- [EXERCISE DIRECTIONS] The complete listing should be restated exactly.

- [DATA PROVIDED]
===
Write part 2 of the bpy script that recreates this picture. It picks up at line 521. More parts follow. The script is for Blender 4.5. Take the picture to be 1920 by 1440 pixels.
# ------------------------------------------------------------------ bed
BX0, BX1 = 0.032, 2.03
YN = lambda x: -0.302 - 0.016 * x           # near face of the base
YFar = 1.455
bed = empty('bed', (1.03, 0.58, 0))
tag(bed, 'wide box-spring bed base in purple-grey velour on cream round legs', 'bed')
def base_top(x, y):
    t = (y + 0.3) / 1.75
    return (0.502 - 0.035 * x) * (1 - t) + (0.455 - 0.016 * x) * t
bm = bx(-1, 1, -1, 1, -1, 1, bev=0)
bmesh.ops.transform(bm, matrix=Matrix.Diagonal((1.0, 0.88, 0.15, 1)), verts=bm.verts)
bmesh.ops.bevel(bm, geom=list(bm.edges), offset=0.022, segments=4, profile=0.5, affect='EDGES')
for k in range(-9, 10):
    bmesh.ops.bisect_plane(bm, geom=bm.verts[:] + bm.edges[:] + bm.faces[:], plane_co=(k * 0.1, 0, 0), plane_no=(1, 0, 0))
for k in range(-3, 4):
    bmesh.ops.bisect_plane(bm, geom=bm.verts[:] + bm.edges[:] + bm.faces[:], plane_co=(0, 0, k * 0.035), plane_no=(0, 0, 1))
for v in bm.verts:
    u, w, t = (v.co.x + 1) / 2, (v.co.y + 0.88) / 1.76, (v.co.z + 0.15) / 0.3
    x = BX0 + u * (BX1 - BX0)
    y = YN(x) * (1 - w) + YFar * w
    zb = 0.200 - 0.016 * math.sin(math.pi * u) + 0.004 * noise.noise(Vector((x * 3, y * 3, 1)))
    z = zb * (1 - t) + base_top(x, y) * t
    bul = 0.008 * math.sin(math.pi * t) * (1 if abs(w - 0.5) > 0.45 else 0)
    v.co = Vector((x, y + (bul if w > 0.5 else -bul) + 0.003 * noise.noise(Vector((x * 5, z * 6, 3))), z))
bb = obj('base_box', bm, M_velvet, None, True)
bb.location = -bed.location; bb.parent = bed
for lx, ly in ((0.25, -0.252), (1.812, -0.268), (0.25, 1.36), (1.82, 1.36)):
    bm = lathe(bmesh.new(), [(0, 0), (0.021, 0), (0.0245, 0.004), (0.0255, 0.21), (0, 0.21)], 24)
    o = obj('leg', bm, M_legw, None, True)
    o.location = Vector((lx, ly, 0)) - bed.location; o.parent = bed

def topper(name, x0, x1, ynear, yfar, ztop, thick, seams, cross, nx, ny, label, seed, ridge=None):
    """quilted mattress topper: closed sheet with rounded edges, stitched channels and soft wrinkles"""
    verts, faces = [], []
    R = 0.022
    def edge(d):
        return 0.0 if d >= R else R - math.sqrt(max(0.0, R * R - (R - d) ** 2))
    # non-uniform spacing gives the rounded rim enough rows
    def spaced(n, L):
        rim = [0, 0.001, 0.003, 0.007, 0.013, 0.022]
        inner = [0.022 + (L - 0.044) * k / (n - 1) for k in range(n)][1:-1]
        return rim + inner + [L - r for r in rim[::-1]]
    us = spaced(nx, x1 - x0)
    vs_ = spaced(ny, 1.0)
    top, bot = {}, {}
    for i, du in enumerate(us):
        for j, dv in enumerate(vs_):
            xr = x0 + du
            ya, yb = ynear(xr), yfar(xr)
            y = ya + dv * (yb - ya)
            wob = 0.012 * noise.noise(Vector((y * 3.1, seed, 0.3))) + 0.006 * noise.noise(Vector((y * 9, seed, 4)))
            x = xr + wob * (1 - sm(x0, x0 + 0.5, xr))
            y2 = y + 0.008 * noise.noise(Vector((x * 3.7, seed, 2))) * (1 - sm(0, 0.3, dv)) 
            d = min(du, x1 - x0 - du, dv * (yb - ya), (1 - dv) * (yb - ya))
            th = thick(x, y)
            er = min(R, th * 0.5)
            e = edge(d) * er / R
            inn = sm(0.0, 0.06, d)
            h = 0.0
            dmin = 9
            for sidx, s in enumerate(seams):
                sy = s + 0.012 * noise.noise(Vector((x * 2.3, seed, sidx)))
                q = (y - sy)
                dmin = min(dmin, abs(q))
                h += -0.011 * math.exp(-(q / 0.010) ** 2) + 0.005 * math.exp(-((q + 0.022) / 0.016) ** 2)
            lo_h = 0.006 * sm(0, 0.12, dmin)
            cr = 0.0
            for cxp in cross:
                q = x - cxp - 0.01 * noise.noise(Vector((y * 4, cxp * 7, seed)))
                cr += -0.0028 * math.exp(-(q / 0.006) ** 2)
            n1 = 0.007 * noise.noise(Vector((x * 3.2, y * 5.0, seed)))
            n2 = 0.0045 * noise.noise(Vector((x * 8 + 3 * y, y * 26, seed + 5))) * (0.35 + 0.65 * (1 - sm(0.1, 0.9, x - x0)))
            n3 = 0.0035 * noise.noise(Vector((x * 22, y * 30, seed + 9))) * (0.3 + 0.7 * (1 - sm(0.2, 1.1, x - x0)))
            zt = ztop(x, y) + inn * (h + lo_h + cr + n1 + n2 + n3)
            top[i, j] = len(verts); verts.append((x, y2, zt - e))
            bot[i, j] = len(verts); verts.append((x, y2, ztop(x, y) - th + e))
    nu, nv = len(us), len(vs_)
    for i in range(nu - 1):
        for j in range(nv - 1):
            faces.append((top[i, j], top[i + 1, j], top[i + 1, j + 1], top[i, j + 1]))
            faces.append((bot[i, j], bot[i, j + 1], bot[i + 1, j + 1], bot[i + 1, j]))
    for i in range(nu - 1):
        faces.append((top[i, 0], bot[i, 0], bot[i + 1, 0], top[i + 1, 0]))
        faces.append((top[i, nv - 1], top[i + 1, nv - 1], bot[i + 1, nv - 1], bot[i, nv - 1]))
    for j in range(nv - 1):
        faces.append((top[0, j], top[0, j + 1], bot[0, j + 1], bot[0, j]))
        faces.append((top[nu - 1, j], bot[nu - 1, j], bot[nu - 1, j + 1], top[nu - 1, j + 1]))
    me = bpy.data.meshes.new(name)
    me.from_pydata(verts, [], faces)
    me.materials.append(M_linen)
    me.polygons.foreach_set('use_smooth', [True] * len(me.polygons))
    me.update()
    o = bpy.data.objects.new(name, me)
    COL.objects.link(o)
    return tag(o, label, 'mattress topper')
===
- [SOLUTION TO THIS TASK]
Write part 2 of the bpy script that recreates this picture. It picks up at line 521. More parts follow. The script is for Blender 4.5. Take the picture to be 1920 by 1440 pixels.
# ------------------------------------------------------------------ bed
BX0, BX1 = 0.032, 2.03
YN = lambda x: -0.302 - 0.016 * x           # near face of the base
YFar = 1.455
bed = empty('bed', (1.03, 0.58, 0))
tag(bed, 'wide box-spring bed base in purple-grey velour on cream round legs', 'bed')
def base_top(x, y):
    t = (y + 0.3) / 1.75
    return (0.502 - 0.035 * x) * (1 - t) + (0.455 - 0.016 * x) * t
bm = bx(-1, 1, -1, 1, -1, 1, bev=0)
bmesh.ops.transform(bm, matrix=Matrix.Diagonal((1.0, 0.88, 0.15, 1)), verts=bm.verts)
bmesh.ops.bevel(bm, geom=list(bm.edges), offset=0.022, segments=4, profile=0.5, affect='EDGES')
for k in range(-9, 10):
    bmesh.ops.bisect_plane(bm, geom=bm.verts[:] + bm.edges[:] + bm.faces[:], plane_co=(k * 0.1, 0, 0), plane_no=(1, 0, 0))
for k in range(-3, 4):
    bmesh.ops.bisect_plane(bm, geom=bm.verts[:] + bm.edges[:] + bm.faces[:], plane_co=(0, 0, k * 0.035), plane_no=(0, 0, 1))
for v in bm.verts:
    u, w, t = (v.co.x + 1) / 2, (v.co.y + 0.88) / 1.76, (v.co.z + 0.15) / 0.3
    x = BX0 + u * (BX1 - BX0)
    y = YN(x) * (1 - w) + YFar * w
    zb = 0.200 - 0.016 * math.sin(math.pi * u) + 0.004 * noise.noise(Vector((x * 3, y * 3, 1)))
    z = zb * (1 - t) + base_top(x, y) * t
    bul = 0.008 * math.sin(math.pi * t) * (1 if abs(w - 0.5) > 0.45 else 0)
    v.co = Vector((x, y + (bul if w > 0.5 else -bul) + 0.003 * noise.noise(Vector((x * 5, z * 6, 3))), z))
bb = obj('base_box', bm, M_velvet, None, True)
bb.location = -bed.location; bb.parent = bed
for lx, ly in ((0.25, -0.252), (1.812, -0.268), (0.25, 1.36), (1.82, 1.36)):
    bm = lathe(bmesh.new(), [(0, 0), (0.021, 0), (0.0245, 0.004), (0.0255, 0.21), (0, 0.21)], 24)
    o = obj('leg', bm, M_legw, None, True)
    o.location = Vector((lx, ly, 0)) - bed.location; o.parent = bed

def topper(name, x0, x1, ynear, yfar, ztop, thick, seams, cross, nx, ny, label, seed, ridge=None):
    """quilted mattress topper: closed sheet with rounded edges, stitched channels and soft wrinkles"""
    verts, faces = [], []
    R = 0.022
    def edge(d):
        return 0.0 if d >= R else R - math.sqrt(max(0.0, R * R - (R - d) ** 2))
    # non-uniform spacing gives the rounded rim enough rows
    def spaced(n, L):
        rim = [0, 0.001, 0.003, 0.007, 0.013, 0.022]
        inner = [0.022 + (L - 0.044) * k / (n - 1) for k in range(n)][1:-1]
        return rim + inner + [L - r for r in rim[::-1]]
    us = spaced(nx, x1 - x0)
    vs_ = spaced(ny, 1.0)
    top, bot = {}, {}
    for i, du in enumerate(us):
        for j, dv in enumerate(vs_):
            xr = x0 + du
            ya, yb = ynear(xr), yfar(xr)
            y = ya + dv * (yb - ya)
            wob = 0.012 * noise.noise(Vector((y * 3.1, seed, 0.3))) + 0.006 * noise.noise(Vector((y * 9, seed, 4)))
            x = xr + wob * (1 - sm(x0, x0 + 0.5, xr))
            y2 = y + 0.008 * noise.noise(Vector((x * 3.7, seed, 2))) * (1 - sm(0, 0.3, dv)) 
            d = min(du, x1 - x0 - du, dv * (yb - ya), (1 - dv) * (yb - ya))
            th = thick(x, y)
            er = min(R, th * 0.5)
            e = edge(d) * er / R
            inn = sm(0.0, 0.06, d)
            h = 0.0
            dmin = 9
            for sidx, s in enumerate(seams):
                sy = s + 0.012 * noise.noise(Vector((x * 2.3, seed, sidx)))
                q = (y - sy)
                dmin = min(dmin, abs(q))
                h += -0.011 * math.exp(-(q / 0.010) ** 2) + 0.005 * math.exp(-((q + 0.022) / 0.016) ** 2)
            lo_h = 0.006 * sm(0, 0.12, dmin)
            cr = 0.0
            for cxp in cross:
                q = x - cxp - 0.01 * noise.noise(Vector((y * 4, cxp * 7, seed)))
                cr += -0.0028 * math.exp(-(q / 0.006) ** 2)
            n1 = 0.007 * noise.noise(Vector((x * 3.2, y * 5.0, seed)))
            n2 = 0.0045 * noise.noise(Vector((x * 8 + 3 * y, y * 26, seed + 5))) * (0.35 + 0.65 * (1 - sm(0.1, 0.9, x - x0)))
            n3 = 0.0035 * noise.noise(Vector((x * 22, y * 30, seed + 9))) * (0.3 + 0.7 * (1 - sm(0.2, 1.1, x - x0)))
            zt = ztop(x, y) + inn * (h + lo_h + cr + n1 + n2 + n3)
            top[i, j] = len(verts); verts.append((x, y2, zt - e))
            bot[i, j] = len(verts); verts.append((x, y2, ztop(x, y) - th + e))
    nu, nv = len(us), len(vs_)
    for i in range(nu - 1):
        for j in range(nv - 1):
            faces.append((top[i, j], top[i + 1, j], top[i + 1, j + 1], top[i, j + 1]))
            faces.append((bot[i, j], bot[i, j + 1], bot[i + 1, j + 1], bot[i + 1, j]))
    for i in range(nu - 1):
        faces.append((top[i, 0], bot[i, 0], bot[i + 1, 0], top[i + 1, 0]))
        faces.append((top[i, nv - 1], top[i + 1, nv - 1], bot[i + 1, nv - 1], bot[i, nv - 1]))
    for j in range(nv - 1):
        faces.append((top[0, j], top[0, j + 1], bot[0, j + 1], bot[0, j]))
        faces.append((top[nu - 1, j], bot[nu - 1, j], bot[nu - 1, j + 1], top[nu - 1, j + 1]))
    me = bpy.data.meshes.new(name)
    me.from_pydata(verts, [], faces)
    me.materials.append(M_linen)
    me.polygons.foreach_set('use_smooth', [True] * len(me.polygons))
    me.update()
    o = bpy.data.objects.new(name, me)
    COL.objects.link(o)
    return tag(o, label, 'mattress topper')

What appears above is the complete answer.